Stated problem: Repeat each line exactly, leaving nothing out.

Data shown:
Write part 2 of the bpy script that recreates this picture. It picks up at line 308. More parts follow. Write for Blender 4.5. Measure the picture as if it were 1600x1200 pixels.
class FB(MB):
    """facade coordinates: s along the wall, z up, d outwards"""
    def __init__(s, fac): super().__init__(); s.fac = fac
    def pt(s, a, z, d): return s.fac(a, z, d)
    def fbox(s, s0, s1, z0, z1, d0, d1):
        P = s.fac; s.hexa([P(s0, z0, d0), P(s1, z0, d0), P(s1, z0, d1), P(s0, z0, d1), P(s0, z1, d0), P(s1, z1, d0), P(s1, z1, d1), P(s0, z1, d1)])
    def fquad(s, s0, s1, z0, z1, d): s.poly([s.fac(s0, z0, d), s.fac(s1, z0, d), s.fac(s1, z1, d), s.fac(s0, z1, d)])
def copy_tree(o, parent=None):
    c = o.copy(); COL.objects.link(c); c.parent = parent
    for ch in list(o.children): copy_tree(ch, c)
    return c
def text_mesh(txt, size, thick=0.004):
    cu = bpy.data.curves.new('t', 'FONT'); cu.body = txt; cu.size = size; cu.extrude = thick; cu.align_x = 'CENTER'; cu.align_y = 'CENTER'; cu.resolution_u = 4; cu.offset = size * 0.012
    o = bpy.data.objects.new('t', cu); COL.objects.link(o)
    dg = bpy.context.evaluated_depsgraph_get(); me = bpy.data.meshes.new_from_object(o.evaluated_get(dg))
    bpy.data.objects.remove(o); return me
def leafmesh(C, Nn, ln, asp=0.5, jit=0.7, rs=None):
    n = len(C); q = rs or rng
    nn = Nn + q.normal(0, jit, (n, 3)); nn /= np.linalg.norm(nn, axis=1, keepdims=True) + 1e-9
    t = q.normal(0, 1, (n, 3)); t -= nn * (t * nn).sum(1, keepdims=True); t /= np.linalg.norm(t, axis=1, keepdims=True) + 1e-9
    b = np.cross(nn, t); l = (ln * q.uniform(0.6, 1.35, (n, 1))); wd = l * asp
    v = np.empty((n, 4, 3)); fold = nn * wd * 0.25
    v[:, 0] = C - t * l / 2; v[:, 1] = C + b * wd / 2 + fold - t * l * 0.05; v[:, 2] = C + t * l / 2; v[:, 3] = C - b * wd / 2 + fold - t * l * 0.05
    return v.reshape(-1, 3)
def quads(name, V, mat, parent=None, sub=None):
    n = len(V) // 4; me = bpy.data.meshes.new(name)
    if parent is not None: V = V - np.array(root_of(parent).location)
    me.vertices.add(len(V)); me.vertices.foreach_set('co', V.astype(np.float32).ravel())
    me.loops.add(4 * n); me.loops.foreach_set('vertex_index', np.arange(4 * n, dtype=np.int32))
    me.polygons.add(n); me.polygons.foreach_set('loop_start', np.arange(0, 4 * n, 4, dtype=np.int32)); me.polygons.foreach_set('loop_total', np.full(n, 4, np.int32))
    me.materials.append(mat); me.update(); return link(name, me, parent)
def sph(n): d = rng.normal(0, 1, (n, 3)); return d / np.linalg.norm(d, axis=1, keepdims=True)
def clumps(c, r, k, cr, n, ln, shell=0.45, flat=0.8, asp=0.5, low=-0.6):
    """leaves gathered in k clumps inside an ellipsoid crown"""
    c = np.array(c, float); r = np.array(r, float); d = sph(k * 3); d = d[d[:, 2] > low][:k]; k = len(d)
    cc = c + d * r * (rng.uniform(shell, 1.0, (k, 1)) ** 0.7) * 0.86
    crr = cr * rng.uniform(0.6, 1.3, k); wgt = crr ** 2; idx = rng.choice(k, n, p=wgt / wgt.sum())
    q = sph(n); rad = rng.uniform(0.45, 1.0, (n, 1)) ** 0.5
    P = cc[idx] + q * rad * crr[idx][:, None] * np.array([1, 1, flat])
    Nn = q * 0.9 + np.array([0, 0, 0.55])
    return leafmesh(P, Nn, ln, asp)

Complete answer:
Write part 2 of the bpy script that recreates this picture. It picks up at line 308. More parts follow. Write for Blender 4.5. Measure the picture as if it were 1600x1200 pixels.
class FB(MB):
    """facade coordinates: s along the wall, z up, d outwards"""
    def __init__(s, fac): super().__init__(); s.fac = fac
    def pt(s, a, z, d): return s.fac(a, z, d)
    def fbox(s, s0, s1, z0, z1, d0, d1):
        P = s.fac; s.hexa([P(s0, z0, d0), P(s1, z0, d0), P(s1, z0, d1), P(s0, z0, d1), P(s0, z1, d0), P(s1, z1, d0), P(s1, z1, d1), P(s0, z1, d1)])
    def fquad(s, s0, s1, z0, z1, d): s.poly([s.fac(s0, z0, d), s.fac(s1, z0, d), s.fac(s1, z1, d), s.fac(s0, z1, d)])
def copy_tree(o, parent=None):
    c = o.copy(); COL.objects.link(c); c.parent = parent
    for ch in list(o.children): copy_tree(ch, c)
    return c
def text_mesh(txt, size, thick=0.004):
    cu = bpy.data.curves.new('t', 'FONT'); cu.body = txt; cu.size = size; cu.extrude = thick; cu.align_x = 'CENTER'; cu.align_y = 'CENTER'; cu.resolution_u = 4; cu.offset = size * 0.012
    o = bpy.data.objects.new('t', cu); COL.objects.link(o)
    dg = bpy.context.evaluated_depsgraph_get(); me = bpy.data.meshes.new_from_object(o.evaluated_get(dg))
    bpy.data.objects.remove(o); return me
def leafmesh(C, Nn, ln, asp=0.5, jit=0.7, rs=None):
    n = len(C); q = rs or rng
    nn = Nn + q.normal(0, jit, (n, 3)); nn /= np.linalg.norm(nn, axis=1, keepdims=True) + 1e-9
    t = q.normal(0, 1, (n, 3)); t -= nn * (t * nn).sum(1, keepdims=True); t /= np.linalg.norm(t, axis=1, keepdims=True) + 1e-9
    b = np.cross(nn, t); l = (ln * q.uniform(0.6, 1.35, (n, 1))); wd = l * asp
    v = np.empty((n, 4, 3)); fold = nn * wd * 0.25
    v[:, 0] = C - t * l / 2; v[:, 1] = C + b * wd / 2 + fold - t * l * 0.05; v[:, 2] = C + t * l / 2; v[:, 3] = C - b * wd / 2 + fold - t * l * 0.05
    return v.reshape(-1, 3)
def quads(name, V, mat, parent=None, sub=None):
    n = len(V) // 4; me = bpy.data.meshes.new(name)
    if parent is not None: V = V - np.array(root_of(parent).location)
    me.vertices.add(len(V)); me.vertices.foreach_set('co', V.astype(np.float32).ravel())
    me.loops.add(4 * n); me.loops.foreach_set('vertex_index', np.arange(4 * n, dtype=np.int32))
    me.polygons.add(n); me.polygons.foreach_set('loop_start', np.arange(0, 4 * n, 4, dtype=np.int32)); me.polygons.foreach_set('loop_total', np.full(n, 4, np.int32))
    me.materials.append(mat); me.update(); return link(name, me, parent)
def sph(n): d = rng.normal(0, 1, (n, 3)); return d / np.linalg.norm(d, axis=1, keepdims=True)
def clumps(c, r, k, cr, n, ln, shell=0.45, flat=0.8, asp=0.5, low=-0.6):
    """leaves gathered in k clumps inside an ellipsoid crown"""
    c = np.array(c, float); r = np.array(r, float); d = sph(k * 3); d = d[d[:, 2] > low][:k]; k = len(d)
    cc = c + d * r * (rng.uniform(shell, 1.0, (k, 1)) ** 0.7) * 0.86
    crr = cr * rng.uniform(0.6, 1.3, k); wgt = crr ** 2; idx = rng.choice(k, n, p=wgt / wgt.sum())
    q = sph(n); rad = rng.uniform(0.45, 1.0, (n, 1)) ** 0.5
    P = cc[idx] + q * rad * crr[idx][:, None] * np.array([1, 1, flat])
    Nn = q * 0.9 + np.array([0, 0, 0.55])
    return leafmesh(P, Nn, ln, asp)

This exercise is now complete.